Dataset items:
◆ ◆ ◆ ◆ ◆ ◆ ◆

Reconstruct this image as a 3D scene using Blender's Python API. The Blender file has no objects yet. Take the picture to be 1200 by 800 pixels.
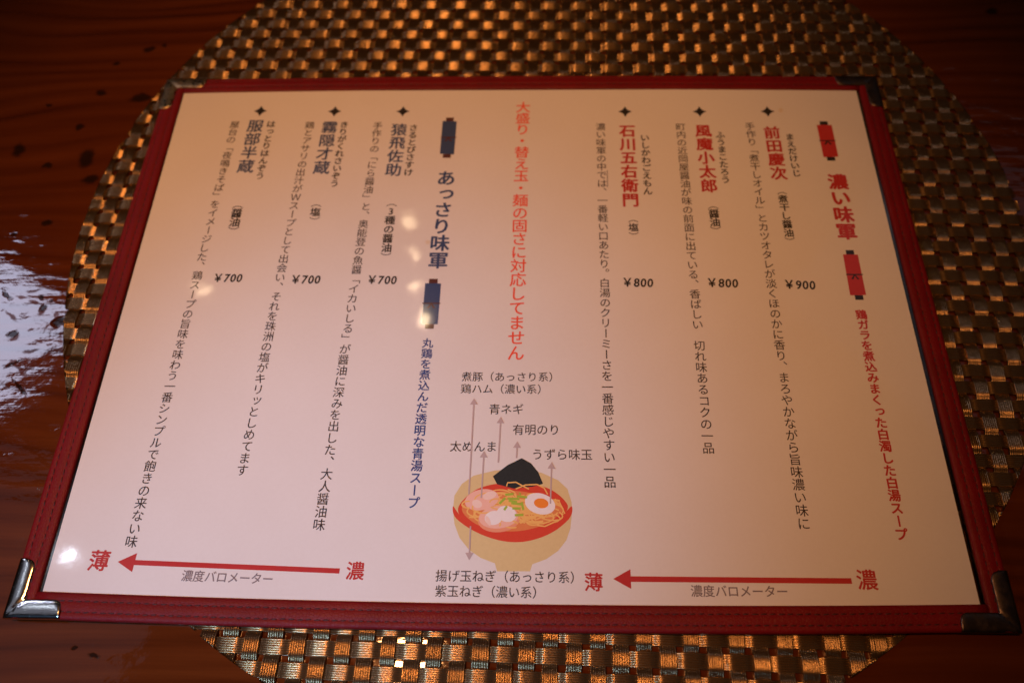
import bpy, math, random
import numpy as np
from mathutils import Vector, Matrix

S = bpy.context.scene
COL = S.collection
MM = 0.001
PAPER_Z = 4.6            # height of the sheet above the table, in mm

# ------------------------------------------------------------------ camera
cam_d = bpy.data.cameras.new("camera")
cam = bpy.data.objects.new("camera", cam_d)
COL.objects.link(cam)
S.camera = cam
right = Vector((0.99966232, 0.01552126, -0.02084056))
up = Vector((-0.00477317, 0.89804619, 0.43987527))
back = Vector((0.02554321, -0.43962726, 0.89781703))
m = Matrix((right, up, back)).transposed().to_4x4()
m.translation = Vector((16.138, -135.220, 243.197 + PAPER_Z)) * MM
cam.matrix_world = m
cam_d.sensor_width = 36.0
cam_d.lens = 36.0 * 864.0 / 1200.0
cam_d.shift_x = -25.67 / 1200.0
cam_d.clip_start = 0.01
cam_d.clip_end = 50.0
cam_d.dof.use_dof = True
cam_d.dof.focus_distance = 0.246
cam_d.dof.aperture_fstop = 7.0
cam_d.dof.aperture_blades = 7

# ------------------------------------------------------------------ world and lamps
world = bpy.data.worlds.new("World")
S.world = world
world.use_nodes = True
bg = world.node_tree.nodes["Background"]
bg.inputs[0].default_value = (1.0, 0.62, 0.42, 1)
bg.inputs[1].default_value = 0.004
S.view_settings.view_transform = 'Standard'
S.view_settings.look = 'None'
S.view_settings.exposure = 0.0
S.view_settings.gamma = 1.0
S.cycles.use_denoising = True


def lamp(name, kind, loc, target, power, color, **kw):
    d = bpy.data.lights.new(name, kind)
    d.energy = power
    d.color = color
    for k, v in kw.items():
        setattr(d, k, v)
    o = bpy.data.objects.new(name, d)
    COL.objects.link(o)
    o.location = Vector(loc)
    o.rotation_euler = (Vector(target) - Vector(loc)).to_track_quat('-Z', 'Y').to_euler()
    return o


WARM = (1.0, 0.430, 0.140)
COOL = (0.70, 0.74, 1.0)
# the shaded pendant over the table, up and to the left of the photographer
lamp("pendant_lamp", 'SPOT', (-0.17, -0.09, 0.80), (-0.048, 0.018, 0), 18.0, WARM,
     spot_size=math.radians(43.5), spot_blend=1.0, shadow_soft_size=0.035)
# a string of small bulbs farther off, mirrored one by one in the film
for i, (x, y) in enumerate([(-232, 611), (-220, 533), (-209, 467), (-186, 412), (-558, 466)]):
    lamp("small_bulb", 'POINT', (x * MM, y * MM, 0.80), (0, 0, 0), (0.05, 0.05, 0.065, 0.13, 0.06)[i],
         (1.0, 0.72, 0.42), shadow_soft_size=0.006)
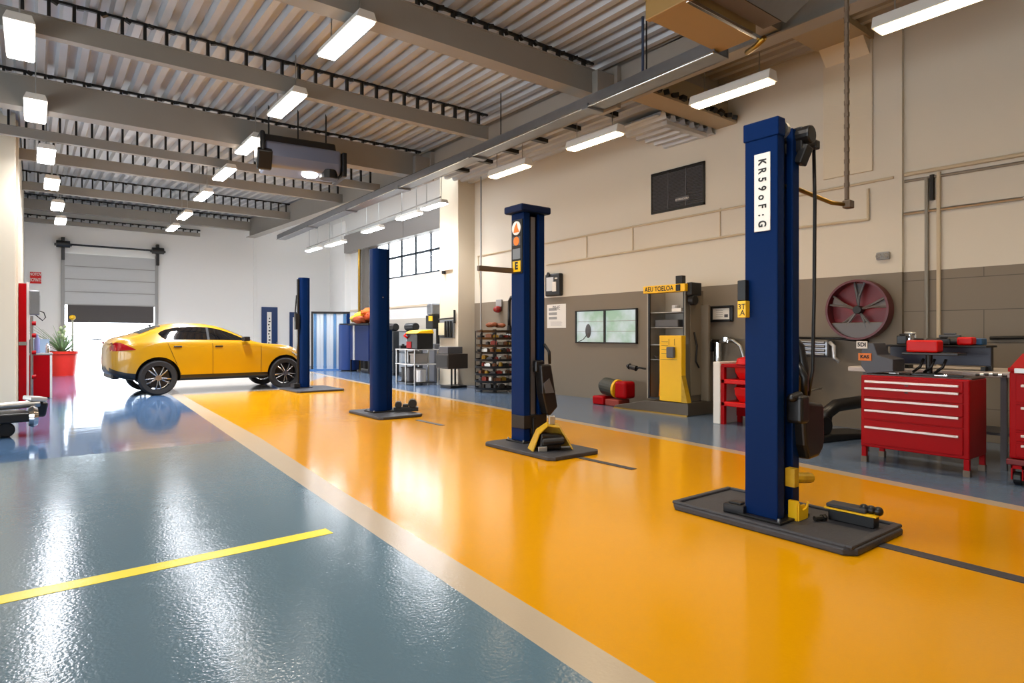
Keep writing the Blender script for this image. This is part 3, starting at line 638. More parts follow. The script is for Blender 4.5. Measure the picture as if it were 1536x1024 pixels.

◆ ◆ ◆ ◆ ◆ ◆ ◆

Using the data above, write out every line exactly, leaving the images behind.

■ The reply ■
Reconstruct this image as a 3D scene using Blender's Python API. The Blender file has no objects yet. Take the picture to be 1200 by 800 pixels.
import bpy, math, random
import numpy as np
from mathutils import Vector, Matrix

S = bpy.context.scene
COL = S.collection
MM = 0.001
PAPER_Z = 4.6            # height of the sheet above the table, in mm

# ------------------------------------------------------------------ camera
cam_d = bpy.data.cameras.new("camera")
cam = bpy.data.objects.new("camera", cam_d)
COL.objects.link(cam)
S.camera = cam
right = Vector((0.99966232, 0.01552126, -0.02084056))
up = Vector((-0.00477317, 0.89804619, 0.43987527))
back = Vector((0.02554321, -0.43962726, 0.89781703))
m = Matrix((right, up, back)).transposed().to_4x4()
m.translation = Vector((16.138, -135.220, 243.197 + PAPER_Z)) * MM
cam.matrix_world = m
cam_d.sensor_width = 36.0
cam_d.lens = 36.0 * 864.0 / 1200.0
cam_d.shift_x = -25.67 / 1200.0
cam_d.clip_start = 0.01
cam_d.clip_end = 50.0
cam_d.dof.use_dof = True
cam_d.dof.focus_distance = 0.246
cam_d.dof.aperture_fstop = 7.0
cam_d.dof.aperture_blades = 7

# ------------------------------------------------------------------ world and lamps
world = bpy.data.worlds.new("World")
S.world = world
world.use_nodes = True
bg = world.node_tree.nodes["Background"]
bg.inputs[0].default_value = (1.0, 0.62, 0.42, 1)
bg.inputs[1].default_value = 0.004
S.view_settings.view_transform = 'Standard'
S.view_settings.look = 'None'
S.view_settings.exposure = 0.0
S.view_settings.gamma = 1.0
S.cycles.use_denoising = True


def lamp(name, kind, loc, target, power, color, **kw):
    d = bpy.data.lights.new(name, kind)
    d.energy = power
    d.color = color
    for k, v in kw.items():
        setattr(d, k, v)
    o = bpy.data.objects.new(name, d)
    COL.objects.link(o)
    o.location = Vector(loc)
    o.rotation_euler = (Vector(target) - Vector(loc)).to_track_quat('-Z', 'Y').to_euler()
    return o


WARM = (1.0, 0.430, 0.140)
COOL = (0.70, 0.74, 1.0)
# the shaded pendant over the table, up and to the left of the photographer
lamp("pendant_lamp", 'SPOT', (-0.17, -0.09, 0.80), (-0.048, 0.018, 0), 18.0, WARM,
     spot_size=math.radians(43.5), spot_blend=1.0, shadow_soft_size=0.035)
# a string of small bulbs farther off, mirrored one by one in the film
for i, (x, y) in enumerate([(-232, 611), (-220, 533), (-209, 467), (-186, 412), (-558, 466)]):
    lamp("small_bulb", 'POINT', (x * MM, y * MM, 0.80), (0, 0, 0), (0.05, 0.05, 0.065, 0.13, 0.06)[i],
         (1.0, 0.72, 0.42), shadow_soft_size=0.006)
Keep writing the Blender script for this image. This is part 3, starting at line 638. More parts follow. The script is for Blender 4.5. Measure the picture as if it were 1536x1024 pixels.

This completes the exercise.